James Thomas Lacey it says on the birth certificate, but we called him Mick. We called him Mick because Mick is what he was called. And though fathers are normally called "Dad", our dad, our Mick, somehow transcended the role of father. "Dad" was too plain an epithet for someone so unique.
He was our supporter, our rock, our mate. He loved quietly, with restraint, and without flamboyance. He never embarrassed you with showy displays of affection. But it was love that was no less fierce and no less felt. In fact it was intensified by its restraint. To feel his love and contemplate his mortality was something I could, from an early age, find crushing. So I have been preparing for this moment for a long time. He was mischievous, enjoyed a laugh, a yarn, a tease that bordered on torment. But it was the most gentle and affectionate torment you could ask for, and instead of being injured by his velvet barbs, you felt the more loved. Didn't you?

He never took life, or himself, too seriously, and was quick to make a rude face at anything or anyone that smacked of pomposity, self-importance, or self-promotion: politicians of all types and across the generations, the Royals, bureaucrats, Rex
Mossop and Tony
Greig were all objects of his scorn. Foghorn Leghorn,
Tweety Bird and Precious Pup were more his style. He even spent years using the same snicker as Precious Pup.
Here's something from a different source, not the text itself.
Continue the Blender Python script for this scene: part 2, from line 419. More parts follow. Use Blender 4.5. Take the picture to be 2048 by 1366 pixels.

He loved the Australian bush. Not the obsessive and studied love of an amateur naturalist, but a sheer uncomplicated love of the simple and sensuous pleasure that the bush offered. As a younger chap living at Five Day Creek, he would roam bare-footed up and down the creek fishing for perch, affectionately accused by the locals of being half-native, though that is not the word they used. Later, on return camping visits to the
Macleay, the fishing was just an excuse to be out there surrounded by the water, the gum trees, the
gnarley hills, the cicadas, the
birdlife, the dry summer heat, a bloody good campfire, and his mates...some of whom may not have even been family. When in this element, Mick was truly at his happiest.
Unlike most blokes of his generation, he cooked: meat and three veg, stews, steak & kidney, curried this or that, pea and ham soup, damper,
Mickles Pickles. His flagship was definitely
Mickles Pickles. But no baking as far as I can recall. No, he left the
Anzacs to Nancy. But his nightly cooking, his support of Mum, was one thing that stood as testament to the rock and pillar of the family that he was. There are many things he may not have been, but he was there if you needed him. Always.
He had his faults too. He was a hopeless handy man and I don't think I ever saw him do more to a motor car than put in petrol or fill an over-heated radiator. Changing a tyre was possibly achievable, but a challenge. Maybe he changed a spark plug in the mower once. He had a weakness for pulpy Westerns and could snooze away the afternoon at the drop of a hat. Until his final years he loved a drink with friends -- the mainstay being beer, but port or muscat with soda made a refreshing change…and in later years an occasional snort of Butterscotch
Schnappes (or was it snatch? He was never quite sure.) For 50 odd years he smoked.
Rollies, never tailor-
mades. Log Cabin or
Havelock, thanks. He also had a weakness for black jelly beans and crystallized ginger, but these are hardly faults are they? They were just some of his guilty, or maybe not so guilty, pleasures. Along with
mangos, fresh prawns, oysters, mud crab, and
Crème de Menthe and ice cream. He was an epicure before his time, was Mick.
There is more, so much more that could be said, that will be said, about his life. What he did and what he achieved. His teaching, his golfing, his marriage, his friendships. But not now. Not here. In these few words, I just wanted to try to capture a little of what he was. At least to my eyes. The essence of my Mick. My dad. And to put down this memory, the one that I shall carry of him forever.